The British pop star invited Twain as his surprise Coachella guest last weekend where the two performed 1999’s “Man! I Feel Like A Woman!” and, perhaps inevitably, “You’re Still the One.”
Prior to the two sequined A-listers having their joint way with her signature hit, Twain shared with Baltin her admiration for Styles and Kacey Musgraves’ 2018 cover of “You’re Still the One.” Twain also said Styles had caught her attention long before his live cover. (In 2013, in the middle of his One Direction years, he simply tweeted, “Shania Twain is so good.”).
“I love him a lot,” she says of Styles in the forthcoming book. “There’s so many young people his age and even younger that I guess, as becoming adults, started expressing it. And it was only then that I started realizing that, wow, even in my show, certain days of the week there’d be so many college students. And I’d be thinking, ‘Where are they coming from? I haven’t been on tour in so long. No new music in so long,'” she said.
“So I asked a few of them and they’re like, ‘My first concert was Shania Twain when I was 6’ or ‘when I was 3.’ Or ‘when I was 8.’ And I’m thinking, ‘Wow, you guys are the kids that were lining up at the stage.’ We had to set up special security so that kids could approach the stage.”
In theory, Styles could have very easily been one of those kids.
In-between songs during his Coachella set, he gushed, “I have to tell you, in my car with my mother, as a child, this lady taught me to sing,” started Styles. “She also taught me that men are trash.”
Said Twain in response: “I’m a bit starstruck, what can I say? No, really, I’m a fan of you, of course. I realize that when I was writing this song, you were just a little kid. It’s kind of a dream and very surreal to be sitting here right now to sing this song with you. I think I’m just in love and this song is all about love. So let’s just sing about love.”
Baltin’s conversation with Twain also elaborates on the pains of having to perform the track that reminded her of her marriage to Robert “Mutt” Lange, her then-producer/co-writer.
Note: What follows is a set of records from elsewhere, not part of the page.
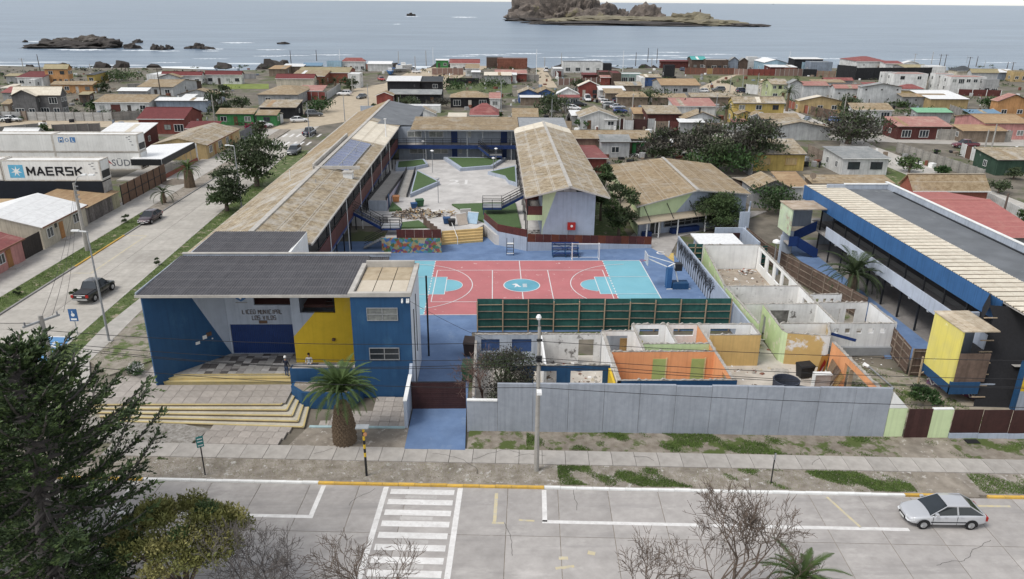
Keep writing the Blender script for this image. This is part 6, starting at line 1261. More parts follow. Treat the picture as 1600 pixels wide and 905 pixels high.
for i,(px,py,c,kk,dg,l)in enumerate([(949,163,WHT,'hatch',20,'white wreck at the near end of the scrap yard'),(957,156,WHT,'sedan',-15,'white wreck on top row of the scrap yard'),(945,158,WHT,'hatch',10,'white wreck by the scrap yard wall'),(966,160,NVY,'hatch',30,'dark blue wreck in the middle of the scrap yard'),(953,168,GRY,'sedan',-20,'dark grey wreck in the scrap yard row'),(969,176,BLU,'hatch',0,'blue wreck closest to the grey gabled house'),(965,170,SILV,'sedan',15,'silver wreck beside the blue wreck'),(888,166,GRY,'sedan',15,'dark wreck beside the front shed'),(897,172,WHT,'hatch',-10,'white wreck with black bonnet by the front shed'),(905,166,BLK,'sedan',10,'black wreck behind the white one')]):pcar(kk,c,px,py,dg,l)

# ================================================================== PEOPLE
SKIN=M('skin',(.42,.25,.17),(.38,.22,.15),var=.08,stain=0,bump=0)
def person(x,y,z,rz,label,top,legs,hair,cap=None,sit=False,s=1.0):
    t=thing('person',label,'person',(x,y,z),rz=rz)
    hipz=.93*s if not sit else .50*s;J=[];E=[];RD=[]
    def v(px,py,pz,r):J.append((px,py,pz));RD.append(r);return len(J)-1
    pel=v(0,0,hipz,.135*s);ch=v(0,-.01,hipz+.30*s,.14*s);ne=v(0,0,hipz+.52*s,.06*s);E +=[(pel,ch),(ch,ne)]
    hd=v(0,-.02*s,hipz+.63*s,.085*s);hd2=v(0,-.01*s,hipz+.76*s,.09*s);E +=[(ne,hd),(hd,hd2)]
    for sg in (-1,1):
        sh=v(sg*.18*s,0,hipz+.46*s,.06*s);el=v(sg*.25*s,-.03,hipz+.20*s,.045*s);wr=v(sg*.20*s,-.17*s,hipz+.02*s,.033*s);ha=v(sg*.18*s,-.24*s,hipz-.02*s,.035*s);E +=[(ch,sh),(sh,el),(el,wr),(wr,ha)]
        hp=v(sg*.10*s,0,hipz-.06*s,.095*s)
        if sit:kn=v(sg*.13*s,-.42*s,hipz-.02*s,.065*s);an=v(sg*.13*s,-.45*s,.08*s,.045*s)
        else:kn=v(sg*.11*s,-.02*s,hipz-.46*s,.065*s);an=v(sg*.11*s,.01*s,.08*s,.045*s)
        to=v(sg*.12*s,an and J[an][1]-.16*s,.035*s,.04*s);E +=[(pel,hp),(hp,kn),(kn,an),(an,to)]
    me=bpy.data.meshes.new('body');me.from_pydata(J,E,[])
    o=bpy.data.objects.new('body',me);COL.objects.link(o);sk=o.modifiers.new('s','SKIN');sb=o.modifiers.new('b','SUBSURF');sb.levels=1;sb.render_levels=1
    for i,r_ in enumerate(RD):me.skin_vertices[0].data[i].radius=(r_,r_*(.75 if i in (pel,ch)else 1));me.skin_vertices[0].data[i].use_root=(i==pel)
    bpy.context.view_layer.update();m2=bpy.data.meshes.new_from_object(o.evaluated_get(bpy.context.evaluated_depsgraph_get()));bpy.data.objects.remove(o)
    for m_ in (SKIN,top,legs,hair):m2.materials.append(m_)
    for pl_ in m2.polygons:
        c=pl_.center;zz=c.z-hipz
        pl_.material_index=0 if zz>.50*s or (abs(c.x)>.15*s and c.y<-.16*s and zz<.08 and not (sit and zz<-.03))else (1 if zz>-.02*s and abs(c.y)<.3*s else 2);pl_.use_smooth=True
    put('body',m2,None,t)
    b=MB();b.tube([(0,.02,hipz+.66*s),(0,.015,hipz+.74*s),(0,0,hipz+.82*s),(0,0,hipz+.865*s)],[.085*s,.105*s,.095*s,.03*s],10);
    if not cap:b.tube([(0,.06*s,hipz+.78*s),(0,.08*s,hipz+.5*s)],[.09*s,.07*s],8)
    b.build('cap' if cap else 'hair',cap or hair,t,local=True,smooth=True)
    b=MB()
    for sg in (-1,1):b.box(sg*.035*s-.012,-.112*s,hipz+.715*s,sg*.035*s+.012,-.098*s,hipz+.73*s)
    b.box(-.02*s,-.115*s,hipz+.645*s,.02*s,-.1*s,hipz+.655*s);b.build('face',M('features',(.06,.035,.03),var=0,stain=0),t,local=True)
    return t
CLW=M('white shirt',(.66,.66,.66));CLN=M('navy coat',(.02,.025,.045));CLJ=M('jeans',(.06,.09,.16));HAIR=M('dark hair',(.015,.011,.009),var=0,stain=0)
person(-14.3,52.6,1.2,.1,'woman with long dark hair and pale top sitting by the yellow wall',CLW,CLJ,HAIR,s=1.0,sit=True)
person(-15.7,51.2,1.25,2.6,'person in a white cap and dark coat leaning on the blue platform wall',CLN,CLJ,HAIR,cap=WHITE,s=.98,sit=False)

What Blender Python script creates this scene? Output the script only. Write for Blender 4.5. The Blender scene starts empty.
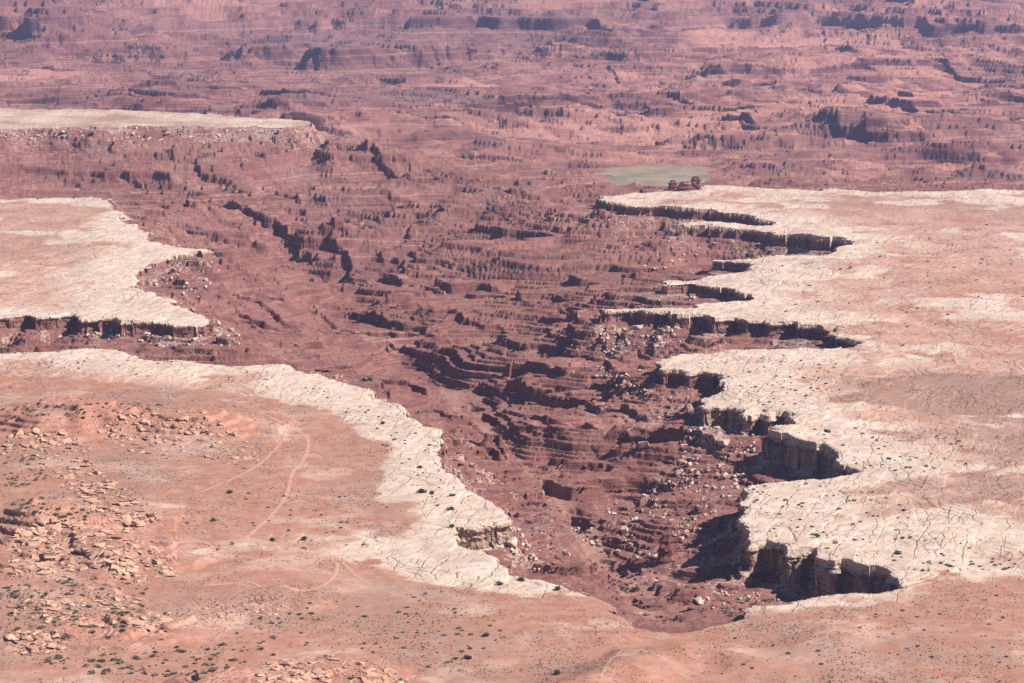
import bpy, bmesh, math, random
import numpy as np
from mathutils import Vector, Matrix

# ------------------------------------------------------------------ camera, sky, sun, exposure
sc = bpy.context.scene
W, Hh, F = 1024, 683, 3000.0
CAM_H = 400.0
PITCH = math.atan((341.5 + 130.0) / F)
cam_d = bpy.data.cameras.new('camera')
cam = bpy.data.objects.new('camera', cam_d)
sc.collection.objects.link(cam)
cam.location = (0, 0, CAM_H)
cam.rotation_euler = (math.pi / 2 - PITCH, 0, 0)
cam_d.sensor_width = 36.0
cam_d.lens = F / W * 36.0
cam_d.clip_start = 1.0
cam_d.clip_end = 90000.0
sc.camera = cam

SUN_AZ = math.radians(-12.0)      # 0 = to the right of the picture (+x), negative = towards the viewer
SUN_EL = math.radians(41.0)
world = bpy.data.worlds.new('World')
sc.world = world
world.use_nodes = True
nt = world.node_tree
bg = nt.nodes['Background']
sky = nt.nodes.new('ShaderNodeTexSky')
sky.sky_type = 'NISHITA'
sky.sun_disc = False
sky.sun_elevation = SUN_EL
sky.sun_rotation = math.pi / 2 - SUN_AZ
sky.altitude = 1700
nt.links.new(sky.outputs[0], bg.inputs[0])
bg.inputs[1].default_value = 0.05
sun_d = bpy.data.lights.new('sun', 'SUN')
sun_d.energy = 5.0
sun_d.angle = math.radians(0.5)
sun_d.color = (1.0, 0.96, 0.92)
sun = bpy.data.objects.new('sun', sun_d)
sc.collection.objects.link(sun)
S = Vector((math.cos(SUN_EL) * math.cos(SUN_AZ), math.cos(SUN_EL) * math.sin(SUN_AZ), math.sin(SUN_EL)))
sun.rotation_euler = S.to_track_quat('Z', 'Y').to_euler()
sun.location = S * 3000
sc.view_settings.view_transform = 'Standard'
sc.view_settings.look = 'None'
sc.view_settings.gamma = 1.0
sc.view_settings.use_curve_mapping = False
sc.view_settings.exposure = 0.6
HAZE = 3.5e-5
sc.render.engine = 'CYCLES'
sc.cycles.use_denoising = False
sc.cycles.max_bounces = 4
sc.cycles.diffuse_bounces = 1
sc.cycles.volume_bounces = 0

col = sc.collection
rng = random.Random(7)
nrng = np.random.RandomState(11)
f32 = np.float32

# ------------------------------------------------------------------ pixel <-> world helpers
def ray(px, py):
    a = PITCH + math.atan((py - 341.5) / F)
    v = (py - 341.5) / F
    # camera axes in the world
    fx, fy, fz = 0.0, math.cos(PITCH), -math.sin(PITCH)
    dx, dy, dz = 0.0, -math.sin(PITCH), -math.cos(PITCH)      # image 'down'
    u = (px - 512.0) / F
    return (u, fy + v * dy, fz + v * dz)

def plane(px, py, z=0.0):
    r = ray(px, py)
    t = (z - CAM_H) / r[2]
    return (r[0] * t, r[1] * t)

def project(x, y, z):
    zz = z - CAM_H
    depth = y * math.cos(PITCH) - zz * math.sin(PITCH)
    v = (-y * math.sin(PITCH) - zz * math.cos(PITCH)) / depth
    return 512 + F * x / depth, 341.5 + F * v

# ------------------------------------------------------------------ noise
_perm = np.random.RandomState(3).permutation(256).astype(np.int32)
_perm = np.concatenate([_perm, _perm, _perm])
_ang = np.random.RandomState(4).rand(256) * 2 * np.pi
_gx, _gy = np.cos(_ang).astype(f32), np.sin(_ang).astype(f32)
_rv = np.random.RandomState(5).rand(256).astype(f32)

def perlin(x, y, seed=0):
    xi = np.floor(x); yi = np.floor(y)
    fx = (x - xi).astype(f32); fy = (y - yi).astype(f32)
    xi = xi.astype(np.int32) & 255; yi = yi.astype(np.int32) & 255
    u = fx * fx * fx * (fx * (fx * 6 - 15) + 10)
    v = fy * fy * fy * (fy * (fy * 6 - 15) + 10)
    s = seed * 37 % 256
    def g(ix, iy, ax, ay):
        h = _perm[_perm[((xi + ix) & 255) + s] + ((yi + iy) & 255)]
        return _gx[h] * ax + _gy[h] * ay
    a = g(0, 0, fx, fy); b = g(1, 0, fx - 1, fy)
    c = g(0, 1, fx, fy - 1); d = g(1, 1, fx - 1, fy - 1)
    ab = a + u * (b - a)
    cd = c + u * (d - c)
    return (ab + v * (cd - ab)) * 1.5

def fbm(x, y, wl, octs, seed=0, gain=0.5):
    r = 0; amp = 1.0
    for o in range(octs):
        r = r + amp * perlin(x / wl + 17.3 * o, y / wl - 9.1 * o, seed + o)
        wl *= 0.49; amp *= gain
    return r

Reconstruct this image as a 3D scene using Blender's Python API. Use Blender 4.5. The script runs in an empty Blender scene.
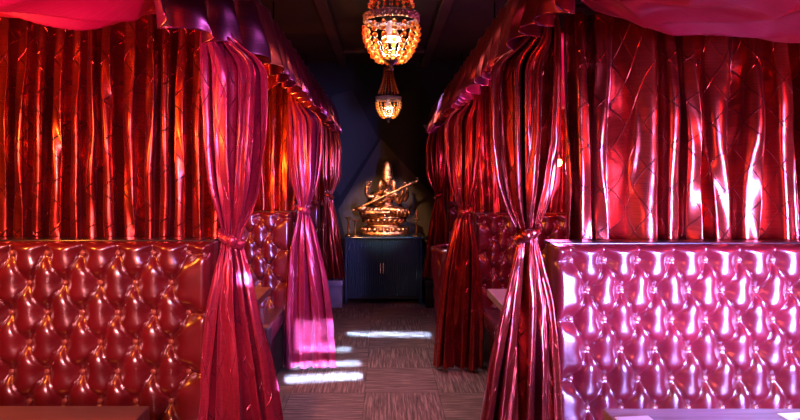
import bpy, bmesh, math, random
import numpy as np
from mathutils import Vector, Matrix
PI = math.pi
S = bpy.context.scene
COL = S.collection

# ------------------------------------------------------------------ camera
EYE = 1.46
cam_d = bpy.data.cameras.new('camera'); cam = bpy.data.objects.new('camera', cam_d); COL.objects.link(cam)
cam.location = (0, 0, EYE); cam.rotation_euler = (PI/2, 0, 0)
cam_d.sensor_width = 36; cam_d.lens = 36*560/800
cam_d.shift_x = (400-384)/800; cam_d.shift_y = -(210-177)/800
cam_d.clip_start = 0.02
cam_d.dof.use_dof = False
S.camera = cam

# ------------------------------------------------------------------ world and exposure
w = bpy.data.worlds.new('world'); S.world = w; w.use_nodes = True
w.node_tree.nodes['Background'].inputs[0].default_value = (0.25, 0.22, 0.55, 1)
w.node_tree.nodes['Background'].inputs[1].default_value = 0.03
S.view_settings.view_transform = 'Standard'; S.view_settings.look = 'None'
S.view_settings.gamma = 1; S.view_settings.use_curve_mapping = False
S.view_settings.exposure = 0.0

# ------------------------------------------------------------------ lights
def aim(o, target):
    d = Vector(target) - o.location
    o.rotation_euler = d.to_track_quat('-Z', 'Y').to_euler()
def area(name, loc, target, sx, sy, power, color, spread=180):
    l = bpy.data.lights.new(name, 'AREA'); l.shape = 'RECTANGLE'; l.size = sx; l.size_y = sy
    l.energy = power; l.color = color; l.spread = math.radians(spread)
    o = bpy.data.objects.new(name, l); COL.objects.link(o); o.location = loc; aim(o, target)
    return o
def point(name, loc, power, color, r=0.04):
    l = bpy.data.lights.new(name, 'POINT'); l.energy = power; l.color = color; l.shadow_soft_size = r
    o = bpy.data.objects.new(name, l); COL.objects.link(o); o.location = loc
    return o
def spot(name, loc, target, power, color, deg, blend=0.5, r=0.03):
    l = bpy.data.lights.new(name, 'SPOT'); l.energy = power; l.color = color; l.shadow_soft_size = r
    l.spot_size = math.radians(deg); l.spot_blend = blend
    o = bpy.data.objects.new(name, l); COL.objects.link(o); o.location = loc; aim(o, target)
    return o
# daylight from the windows behind, to the right, with added coloured fills
area('window_daylight', (2.05, -0.32, 1.0), (1.50, 2.35, 0.82), 1.5, 0.85, 165, (0.36, 0.30, 1.0), 42)
area('rose_fill_left', (-0.25, -1.2, 1.9), (-1.2, 2.35, 0.85), 0.5, 0.5, 9, (1.0, 0.36, 0.42), 34)  # added rose fill for soft highlights on the left bench
spot('window_daylight_aisle', (1.3, -1.6, 2.0), (-0.70, 3.0, 1.45), 290, (0.50, 0.30, 1.0), 20, 0.6, 0.16)
spot('magenta_wash', (0.45, 0.0, 2.0), (-0.58, 2.9, 1.35), 80, (1.0, 0.10, 0.34), 24, 0.6, 0.08)  # added magenta fill on the left tied curtains and valance
spot('red_wash_right', (-0.45, 0.0, 2.0), (0.58, 2.9, 1.25), 15, (1.0, 0.16, 0.06), 22, 0.6, 0.08)
spot('sun_on_right_table', (1.0, -2.4, 2.6), (1.35, 1.50, 0.75), 1500, (0.66, 0.74, 1.0), 9, 0.3, 0.06)
# warm and red lamps of the booths, among added fills
point('amber_lamp_near_left', (-1.75, 1.80, 1.72), 36, (1.0, 0.26, 0.03), 0.04)
point('amber_lamp_near_left', (-1.30, 1.30, 1.72), 9, (1.0, 0.26, 0.03), 0.04)
point('red_fill_near_left', (-1.0, 0.55, 1.3), 52, (1.0, 0.12, 0.05), 0.16)  # unseen red fill added to redden the left bench leather
spot('pink_fill_left_canopy', (-1.15, 0.9, 1.5), (-1.05, 1.75, 2.12), 75, (1.0, 0.10, 0.60), 76, 0.6, 0.05)  # fill added from below to brighten the left canopy pink
point('red_lamp_near_right', (2.1, 1.75, 1.80), 18, (1.0, 0.05, 0.03), 0.04)
spot('red_lamp_under_right_canopy', (1.3, 0.9, 1.5), (1.25, 1.8, 2.15), 14, (1.0, 0.06, 0.10), 80, 0.6, 0.05)
point('amber_lamp_booth_left', (-1.05, 3.45, 1.55), 75, (1.0, 0.24, 0.02), 0.04)
point('pink_fill_booth_right', (0.95, 3.1, 1.5), 40, (0.95, 0.14, 0.50), 0.05)  # added fill, as the curtain keeps window light off this bench
point('red_lamp_booth_right', (1.6, 3.9, 1.8), 16, (1.0, 0.07, 0.02), 0.04)
point('amber_lamp_last_left', (-1.0, 5.6, 1.7), 6, (1.0, 0.15, 0.03), 0.05)
point('pink_lamp_last_right', (1.0, 5.6, 1.6), 8, (0.9, 0.12, 0.5), 0.05)
# gallery spots on the statue
spot('statue_spot_amber', (-0.42, 4.7, 2.15), (-0.04, 6.6, 1.08), 260, (1.0, 0.45, 0.16), 27)
spot('statue_spot_violet', (0.55, 5.2, 2.3), (0.05, 6.6, 1.10), 170, (0.90, 0.66, 1.0), 30)
spot('cabinet_spot_blue', (0.42, 4.2, 2.5), (0.20, 6.4, 0.5), 30, (0.12, 0.45, 1.0), 20)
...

She is quoted saying, “I was very happily married and I wrote the song about Mutt and it was only difficult to share later live, when we were divorced. So that’s when it was really painful to sing. I’m like, ‘Do we really have to include this song?’ But I can’t leave it out, because it’s so many people’s love song.”
She continued, “And you don’t own their experience. You wrote the song, you created it, but you don’t own the way they’re affected by that. It doesn’t belong to you. So I had to get my head around it and say, ‘OK, this is not about me.’ I’m singing it to people that carry their own value for the song, or that own their own value of the song. And it was out of respect for that (that I) flicked that switch. ‘Let it go now, it’s not about you, it’s about what it means to everybody there in the audience.'”
In “Anthems We Love: 29 Iconic Artists On The Songs That Shaped Our Lives” Twain deep dives into her favorite covers of “You’re Still the One,” recalling the moment she met Elton John for the first time as he was walking down a hallway singing the treasured track.
“I heard a version by Prince as well,” she said. “That was one of his favorite songs. It was very Prince-esque… so obviously Prince. And that version made the most impact on me. I realized that, ‘Wow, really this song could live anywhere genre-wise and style-wise.”
The book features 29 artists talking about one of their signature songs, such as U2’s “One,” the Temptations’ “My Girl,” the Jackson 5’s “ABC,” Aerosmith’s “Walk This Way” and Linkin Park’s “In the End,” along with many more new interviews examining how songs such as these became timeless classics.